Sheila Matthews, Boalch's mother, said her daughter’s drive for success is a family trait.

“She sees that I worked really hard to make sure that they had things and to help other people and to give just as much as you receive,” Matthews said. “She wants to give [and] especially to the less fortunate.”

The motivated spirit that Boalch tries to instill among area youth through her charity work reflects the persistence she showed in her own life working through the tribulations of growing up without her father, whom she's never met.

“I was still able to see my future was bright,” she said.

Despite this challenge, she remained positive, and worked toward a high grade-point average that earned her academic accolades in women’s studies and in her pursuit of a bachelor’s degree in communications at the University of Maryland, Shady Grove campus.

Over the past year, Boalch has tried to foster a relationship with her father to share the news of her success in competing in pageants but has yet to get a response.

“He knows that I exist.

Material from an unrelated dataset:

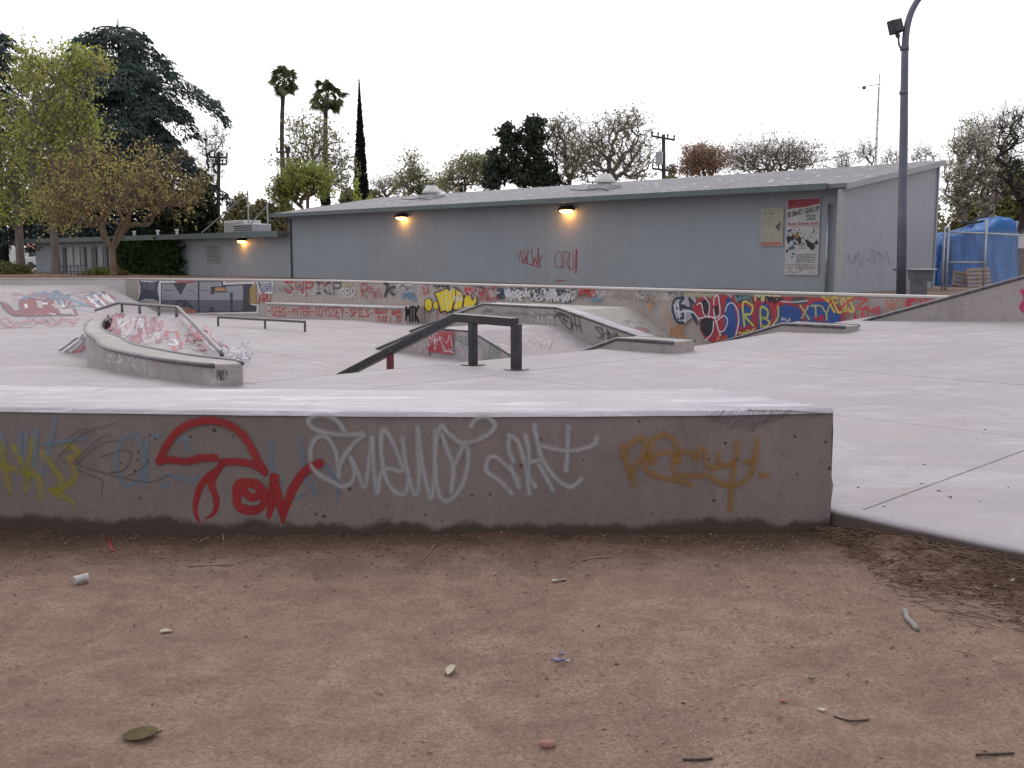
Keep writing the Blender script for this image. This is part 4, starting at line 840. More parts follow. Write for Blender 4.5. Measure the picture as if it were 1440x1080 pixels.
    g.text('R', z84([(1065, 290), (1165, 290), (1165, 450), (1080, 450)]), yl, .06, .9, .4, 31); g.text('B', z84([(1195, 330), (1270, 330), (1275, 460), (1200, 460)]), yl, .055, .9, .4, 32); g.stroke(z84([(1325, 310), (1325, 390), (1285, 450)]), yl, .05, .85)
    g.text('XTY', z10([(420, 335), (640, 335), (640, 435), (430, 420)]), (.4, .42, .22), .05, .85, .45, 33); g.text('MKT', z10([(110, 240), (300, 235), (290, 300), (120, 300)]), (.6, .56, .3), .045, .9, .4, 34, .12); g.scribble(*z84([(1040, 470)])[0], *z84([(1150, 510)])[0], yl, .05, 1, .8, 35)
    g.scribble(*z84([(880, 500)])[0], *z84([(960, 560)])[0], (.5, .1, .05), .06, 2, .8, 36); g.scribble(*z84([(1010, 210)])[0], *z84([(1130, 290)])[0], (.15, .3, .32), .04, 2, .7, 37); g.scribble(*z10([(300, 415)])[0], *z10([(360, 450)])[0], (.5, .5, .6), .04, 1, .8, 38); g.scribble(*z10([(520, 400)])[0], *z10([(590, 440)])[0], RED, .05, 1, .8, 39); g.scribble(*z10([(190, 270)])[0], *z10([(300, 320)])[0], BLK, .04, 2, .8, 40); g.done()
    g.piece('yellow and red sprayed writing').text('YEOS', z10([(570, 260), (800, 265), (790, 380), (640, 380)]), (.62, .44, .08), .055, .88, .4, 41, .1); g.text('2', z10([(800, 272), (895, 272), (900, 350), (800, 345)]), RED, .05, .9, .4, 42); g.text('CAN', z10([(710, 385), (900, 375), (900, 440), (710, 445)]), RED, .045, .88, .4, 43); g.scribble(*z10([(850, 340)])[0], *z10([(940, 390)])[0], RED, .045, 1, .88, 44); g.blob(*z10([(950, 370)])[0], 4, 7, (.42, .04, .07), .85); g.stroke(z10([(700, 350), (760, 300), (800, 280)]), RED, .04); g.done()
    g.piece('thin orange and bold red letters').text('MKO', z10([(1005, 282), (1145, 290), (1145, 375), (1005, 390)]), (.45, .13, .07), .026, .85, .4, 45); g.text('K', z10([(1150, 280), (1215, 280), (1205, 360), (1145, 362)]), (.5, .03, .05), .085, .92, .35, 46); g.text('IDR', z10([(1215, 280), (1360, 283), (1360, 345), (1215, 350)]), (.5, .05, .07), .045, .9, .35, 47); g.done()
    g.piece('small scattered tags along the wall')
    rr = random.Random(9)
    for i in range(60):
        x = rr.uniform(380, 700) if i < 34 else rr.uniform(640, 930); y0 = 392 + max(0, (x - 400) * .0245) + 4; w_ = rr.uniform(8, 22); h_ = rr.uniform(5, 12); y = y0 + rr.uniform(0, 8)
        c = rr.choice([(.5, .5, .53), (.1, .1, .12), (.4, .08, .09), (.2, .25, .35), (.45, .4, .35)])
        g.scribble(x, y, x + w_, y + h_, c, rr.uniform(.022, .045), 1, rr.uniform(.35, .75), i, 8)
    g.done()
build_walls()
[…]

I found him on Facebook,” Boalch said. “He never responded to me.”

In January, Boalch competed in Las Vegas for the title of Miss America, but failed to make it to the semifinals. After the competition, she returned to Maryland.

When she’s not in school or volunteering, Boalch interns at DC-based Monument Realty, a real estate development company. She hopes all these experiences will one day translate into owning a restaurant, someplace where patrons can “enjoy live music.”

She also wants to be a motivational speaker, to share the lessons she learned about the value of being responsible and ambitious in life.